Fonte: Factset, elaborazione Quaestio. Dati al giugno 2021.
Tornando allo scopo della nostra analisi, troviamo una sostanziale conferma dell’intuizione originale. Società più “efficienti” nel trasformare i propri asset in fatturato, per via sia di motivi strutturali quali il tipo prodotti o servizi offerti (e.g. settore tech vs. energy) che per motivi più idiosincratici (e.g. buona governance vs. cattiva governance), performano in genere anche meglio dal punto di vista ESG. Per dare un’idea, circa il 42% delle società con SIC basso ha una performance ESG modesta o addirittura negativa, mentre più del 72% di quelle con SIC elevato ha anche una performance ESG alta.
Fonte: Factset, elaborazione Quaestio. Dati al giugno 2021.

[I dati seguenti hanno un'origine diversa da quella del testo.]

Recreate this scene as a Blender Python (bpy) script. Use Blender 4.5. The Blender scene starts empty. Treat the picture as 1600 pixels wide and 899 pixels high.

Come vanno letti i risultati di questa analisi in pratica? In sostanza si può dire che le gestioni focalizzate su titoli mid-to-large cap con caratteristiche di elevata efficienza aziendale tendono ad essere maggiormente ESG compliant. Un corollario di questo risultato è il seguente: non si può attribuire facilmente al fattore ESG il motivo di una over o under-performance di un portafoglio rispetto ad un benchmark di mercato. Questo per via della forte associazione, statistica e non solo, tra ESG ed efficienza aziendale.
1MSCI ha una classificazione che non prevede “notch”. Abbiamo considerato come rating ESG alto i titoli che sarebbero “Investment Grade” facendo un parallelo con il mondo del credito, ovvero rating superiore a BBB-. Questo significa considerare uno score MSCI complessivo superiore a 5/10, in quanto 4.3 è il punteggio minimo per qualificarsi come BB mentre 5.7 è la soglia per qualificarsi come BBB. Per quanto riguarda il rapporto SIC, i titoli con SIC basso sono quelli che si trovano nei primi tre decili della medesima distribuzione, mentre quelli con SIC alto sono quelli che si trovano negli ultimi tre decili (i.e. bottom 30% e top 30% cross-section).